:: What the task requires ::
Print the material below exactly as it stands, please, from its first line to the line holding "9.5)], .004, M['asphalt'])", with no pictures.

:: Information provided ::
◇ ◇ ◇ ◇

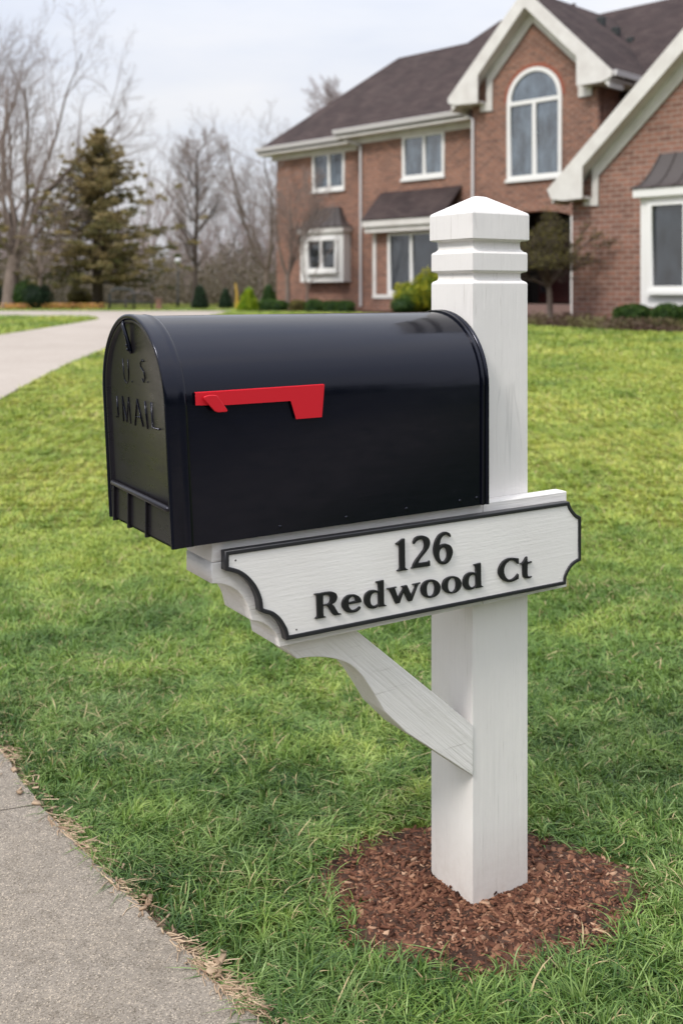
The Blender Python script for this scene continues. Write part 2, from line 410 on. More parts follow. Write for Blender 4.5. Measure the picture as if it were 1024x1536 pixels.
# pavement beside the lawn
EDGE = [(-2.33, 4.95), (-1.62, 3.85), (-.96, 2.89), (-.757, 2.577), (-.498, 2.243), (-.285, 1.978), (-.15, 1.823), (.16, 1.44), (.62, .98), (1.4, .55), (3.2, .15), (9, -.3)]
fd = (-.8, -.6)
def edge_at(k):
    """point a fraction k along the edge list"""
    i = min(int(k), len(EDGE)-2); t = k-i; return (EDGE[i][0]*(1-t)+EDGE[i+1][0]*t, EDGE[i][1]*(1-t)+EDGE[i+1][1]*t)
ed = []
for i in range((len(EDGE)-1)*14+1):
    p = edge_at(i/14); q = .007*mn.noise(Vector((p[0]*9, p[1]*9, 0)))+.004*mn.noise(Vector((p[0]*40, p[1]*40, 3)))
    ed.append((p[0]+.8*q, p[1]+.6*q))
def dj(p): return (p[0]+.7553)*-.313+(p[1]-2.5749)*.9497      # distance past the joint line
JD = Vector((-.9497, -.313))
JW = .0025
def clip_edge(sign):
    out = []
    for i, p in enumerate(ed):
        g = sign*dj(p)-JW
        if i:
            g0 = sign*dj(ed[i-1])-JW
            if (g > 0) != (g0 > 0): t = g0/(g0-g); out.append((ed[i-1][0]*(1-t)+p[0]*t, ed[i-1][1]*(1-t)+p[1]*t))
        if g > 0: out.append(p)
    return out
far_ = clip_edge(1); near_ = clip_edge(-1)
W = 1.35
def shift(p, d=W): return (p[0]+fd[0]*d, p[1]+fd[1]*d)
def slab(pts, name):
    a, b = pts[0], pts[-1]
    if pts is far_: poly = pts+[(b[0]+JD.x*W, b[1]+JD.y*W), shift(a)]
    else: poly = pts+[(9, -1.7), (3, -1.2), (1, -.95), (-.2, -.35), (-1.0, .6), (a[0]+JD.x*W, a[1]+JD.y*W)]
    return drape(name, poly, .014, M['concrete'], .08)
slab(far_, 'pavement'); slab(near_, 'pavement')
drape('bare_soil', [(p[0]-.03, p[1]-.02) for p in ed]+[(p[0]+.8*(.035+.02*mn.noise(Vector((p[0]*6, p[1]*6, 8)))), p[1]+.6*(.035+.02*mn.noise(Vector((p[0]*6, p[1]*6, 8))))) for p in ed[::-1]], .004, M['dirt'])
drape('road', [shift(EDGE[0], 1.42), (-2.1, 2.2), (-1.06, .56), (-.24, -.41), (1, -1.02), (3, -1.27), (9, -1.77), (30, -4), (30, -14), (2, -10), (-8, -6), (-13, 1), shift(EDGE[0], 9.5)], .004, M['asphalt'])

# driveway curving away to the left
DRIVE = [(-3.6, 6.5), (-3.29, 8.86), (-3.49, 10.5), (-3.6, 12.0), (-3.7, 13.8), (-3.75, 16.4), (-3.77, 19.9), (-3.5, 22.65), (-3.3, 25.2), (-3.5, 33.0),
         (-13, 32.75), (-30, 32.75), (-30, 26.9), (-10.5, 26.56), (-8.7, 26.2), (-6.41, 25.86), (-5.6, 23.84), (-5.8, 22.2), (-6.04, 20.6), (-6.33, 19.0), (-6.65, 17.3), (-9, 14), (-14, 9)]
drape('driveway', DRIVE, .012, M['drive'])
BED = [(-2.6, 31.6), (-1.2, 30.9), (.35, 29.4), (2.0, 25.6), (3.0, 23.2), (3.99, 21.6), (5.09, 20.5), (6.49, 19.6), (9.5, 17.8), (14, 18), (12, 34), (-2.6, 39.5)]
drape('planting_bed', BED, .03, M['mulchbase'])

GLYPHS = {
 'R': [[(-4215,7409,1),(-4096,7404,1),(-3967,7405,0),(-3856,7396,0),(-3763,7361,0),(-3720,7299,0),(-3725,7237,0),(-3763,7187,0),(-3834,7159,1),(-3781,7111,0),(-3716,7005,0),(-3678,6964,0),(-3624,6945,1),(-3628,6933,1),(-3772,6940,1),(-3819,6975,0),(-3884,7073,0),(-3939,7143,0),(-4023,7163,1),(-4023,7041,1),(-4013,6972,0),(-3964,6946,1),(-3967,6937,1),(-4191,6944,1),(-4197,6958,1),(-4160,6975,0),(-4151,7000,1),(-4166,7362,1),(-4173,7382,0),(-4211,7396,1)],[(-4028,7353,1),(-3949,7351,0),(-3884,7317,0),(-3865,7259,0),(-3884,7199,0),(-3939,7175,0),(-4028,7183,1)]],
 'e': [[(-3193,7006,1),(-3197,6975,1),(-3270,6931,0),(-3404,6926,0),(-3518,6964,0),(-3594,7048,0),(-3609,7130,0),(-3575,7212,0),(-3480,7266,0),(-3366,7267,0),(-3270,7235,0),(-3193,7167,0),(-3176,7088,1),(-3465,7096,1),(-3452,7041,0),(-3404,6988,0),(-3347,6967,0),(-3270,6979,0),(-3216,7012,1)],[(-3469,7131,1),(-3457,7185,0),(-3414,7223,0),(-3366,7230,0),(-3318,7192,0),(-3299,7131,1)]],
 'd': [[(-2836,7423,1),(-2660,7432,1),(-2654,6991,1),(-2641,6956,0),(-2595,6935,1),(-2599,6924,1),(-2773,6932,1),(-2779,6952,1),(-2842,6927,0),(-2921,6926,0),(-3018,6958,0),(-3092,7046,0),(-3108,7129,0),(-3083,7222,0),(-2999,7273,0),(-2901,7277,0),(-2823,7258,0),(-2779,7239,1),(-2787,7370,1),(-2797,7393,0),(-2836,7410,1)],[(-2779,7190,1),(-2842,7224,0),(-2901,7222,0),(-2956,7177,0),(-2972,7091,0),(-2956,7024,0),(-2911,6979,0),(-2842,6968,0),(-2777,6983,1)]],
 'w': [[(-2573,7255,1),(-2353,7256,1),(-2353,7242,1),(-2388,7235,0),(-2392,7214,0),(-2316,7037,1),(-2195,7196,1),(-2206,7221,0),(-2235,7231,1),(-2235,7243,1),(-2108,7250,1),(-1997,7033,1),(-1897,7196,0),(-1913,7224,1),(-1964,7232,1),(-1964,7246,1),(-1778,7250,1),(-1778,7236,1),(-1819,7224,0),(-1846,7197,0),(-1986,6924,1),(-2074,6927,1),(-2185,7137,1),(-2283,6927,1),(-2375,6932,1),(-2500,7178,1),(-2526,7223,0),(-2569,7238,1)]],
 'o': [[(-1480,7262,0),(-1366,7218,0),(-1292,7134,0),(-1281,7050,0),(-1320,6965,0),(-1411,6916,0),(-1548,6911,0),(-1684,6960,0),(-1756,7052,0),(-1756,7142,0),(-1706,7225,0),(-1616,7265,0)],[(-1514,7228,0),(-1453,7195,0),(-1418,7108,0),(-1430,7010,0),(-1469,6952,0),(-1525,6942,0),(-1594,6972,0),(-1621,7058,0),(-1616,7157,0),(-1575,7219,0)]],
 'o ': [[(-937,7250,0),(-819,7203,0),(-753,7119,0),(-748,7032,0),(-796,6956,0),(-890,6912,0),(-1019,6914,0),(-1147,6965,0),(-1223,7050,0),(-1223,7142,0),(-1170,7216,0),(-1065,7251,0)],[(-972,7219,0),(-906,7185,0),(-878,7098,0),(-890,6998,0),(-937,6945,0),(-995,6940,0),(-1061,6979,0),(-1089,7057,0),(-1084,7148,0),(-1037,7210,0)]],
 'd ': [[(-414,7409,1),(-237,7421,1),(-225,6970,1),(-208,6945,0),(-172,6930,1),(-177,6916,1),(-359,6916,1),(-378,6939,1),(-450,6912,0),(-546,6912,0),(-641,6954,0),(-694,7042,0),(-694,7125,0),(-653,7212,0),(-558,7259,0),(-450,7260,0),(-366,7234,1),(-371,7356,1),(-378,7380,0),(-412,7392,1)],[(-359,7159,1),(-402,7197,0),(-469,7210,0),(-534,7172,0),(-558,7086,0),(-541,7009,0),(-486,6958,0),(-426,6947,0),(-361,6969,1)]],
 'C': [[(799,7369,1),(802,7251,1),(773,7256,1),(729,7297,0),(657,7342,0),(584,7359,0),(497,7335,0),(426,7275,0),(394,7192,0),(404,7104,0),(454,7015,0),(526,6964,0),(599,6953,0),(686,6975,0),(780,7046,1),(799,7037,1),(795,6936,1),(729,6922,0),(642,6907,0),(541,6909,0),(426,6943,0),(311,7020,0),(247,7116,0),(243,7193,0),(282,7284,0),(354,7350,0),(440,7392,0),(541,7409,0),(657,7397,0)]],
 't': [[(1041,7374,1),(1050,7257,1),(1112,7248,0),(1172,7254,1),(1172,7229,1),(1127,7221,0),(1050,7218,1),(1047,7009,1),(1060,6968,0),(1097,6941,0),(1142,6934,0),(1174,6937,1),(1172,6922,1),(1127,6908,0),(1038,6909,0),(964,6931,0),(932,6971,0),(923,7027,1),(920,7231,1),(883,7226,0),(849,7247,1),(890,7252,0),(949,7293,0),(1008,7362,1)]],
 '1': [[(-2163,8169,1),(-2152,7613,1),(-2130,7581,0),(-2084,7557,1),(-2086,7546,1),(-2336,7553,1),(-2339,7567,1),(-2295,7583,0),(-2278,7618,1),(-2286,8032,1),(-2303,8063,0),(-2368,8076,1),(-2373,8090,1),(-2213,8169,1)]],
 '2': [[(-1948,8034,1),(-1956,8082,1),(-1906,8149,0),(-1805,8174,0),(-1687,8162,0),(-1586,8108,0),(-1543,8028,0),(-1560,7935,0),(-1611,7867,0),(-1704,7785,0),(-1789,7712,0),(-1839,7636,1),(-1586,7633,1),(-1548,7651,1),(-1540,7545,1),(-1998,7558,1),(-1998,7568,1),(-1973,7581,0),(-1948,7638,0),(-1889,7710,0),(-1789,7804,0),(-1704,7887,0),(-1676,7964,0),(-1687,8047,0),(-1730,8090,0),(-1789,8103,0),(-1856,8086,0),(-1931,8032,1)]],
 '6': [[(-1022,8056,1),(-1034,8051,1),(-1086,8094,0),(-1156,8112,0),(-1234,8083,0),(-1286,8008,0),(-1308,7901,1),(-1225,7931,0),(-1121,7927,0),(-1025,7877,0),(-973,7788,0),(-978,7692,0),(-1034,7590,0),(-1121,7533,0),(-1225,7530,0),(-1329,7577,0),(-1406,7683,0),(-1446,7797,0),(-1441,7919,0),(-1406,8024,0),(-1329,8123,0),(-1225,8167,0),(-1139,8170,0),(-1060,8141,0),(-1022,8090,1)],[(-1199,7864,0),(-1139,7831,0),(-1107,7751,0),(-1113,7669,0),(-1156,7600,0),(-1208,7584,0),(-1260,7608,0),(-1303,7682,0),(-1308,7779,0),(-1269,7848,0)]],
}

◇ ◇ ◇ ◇

:: Correct response ::
The Blender Python script for this scene continues. Write part 2, from line 410 on. More parts follow. Write for Blender 4.5. Measure the picture as if it were 1024x1536 pixels.
# pavement beside the lawn
EDGE = [(-2.33, 4.95), (-1.62, 3.85), (-.96, 2.89), (-.757, 2.577), (-.498, 2.243), (-.285, 1.978), (-.15, 1.823), (.16, 1.44), (.62, .98), (1.4, .55), (3.2, .15), (9, -.3)]
fd = (-.8, -.6)
def edge_at(k):
    """point a fraction k along the edge list"""
    i = min(int(k), len(EDGE)-2); t = k-i; return (EDGE[i][0]*(1-t)+EDGE[i+1][0]*t, EDGE[i][1]*(1-t)+EDGE[i+1][1]*t)
ed = []
for i in range((len(EDGE)-1)*14+1):
    p = edge_at(i/14); q = .007*mn.noise(Vector((p[0]*9, p[1]*9, 0)))+.004*mn.noise(Vector((p[0]*40, p[1]*40, 3)))
    ed.append((p[0]+.8*q, p[1]+.6*q))
def dj(p): return (p[0]+.7553)*-.313+(p[1]-2.5749)*.9497      # distance past the joint line
JD = Vector((-.9497, -.313))
JW = .0025
def clip_edge(sign):
    out = []
    for i, p in enumerate(ed):
        g = sign*dj(p)-JW
        if i:
            g0 = sign*dj(ed[i-1])-JW
            if (g > 0) != (g0 > 0): t = g0/(g0-g); out.append((ed[i-1][0]*(1-t)+p[0]*t, ed[i-1][1]*(1-t)+p[1]*t))
        if g > 0: out.append(p)
    return out
far_ = clip_edge(1); near_ = clip_edge(-1)
W = 1.35
def shift(p, d=W): return (p[0]+fd[0]*d, p[1]+fd[1]*d)
def slab(pts, name):
    a, b = pts[0], pts[-1]
    if pts is far_: poly = pts+[(b[0]+JD.x*W, b[1]+JD.y*W), shift(a)]
    else: poly = pts+[(9, -1.7), (3, -1.2), (1, -.95), (-.2, -.35), (-1.0, .6), (a[0]+JD.x*W, a[1]+JD.y*W)]
    return drape(name, poly, .014, M['concrete'], .08)
slab(far_, 'pavement'); slab(near_, 'pavement')
drape('bare_soil', [(p[0]-.03, p[1]-.02) for p in ed]+[(p[0]+.8*(.035+.02*mn.noise(Vector((p[0]*6, p[1]*6, 8)))), p[1]+.6*(.035+.02*mn.noise(Vector((p[0]*6, p[1]*6, 8))))) for p in ed[::-1]], .004, M['dirt'])
drape('road', [shift(EDGE[0], 1.42), (-2.1, 2.2), (-1.06, .56), (-.24, -.41), (1, -1.02), (3, -1.27), (9, -1.77), (30, -4), (30, -14), (2, -10), (-8, -6), (-13, 1), shift(EDGE[0], 9.5)], .004, M['asphalt'])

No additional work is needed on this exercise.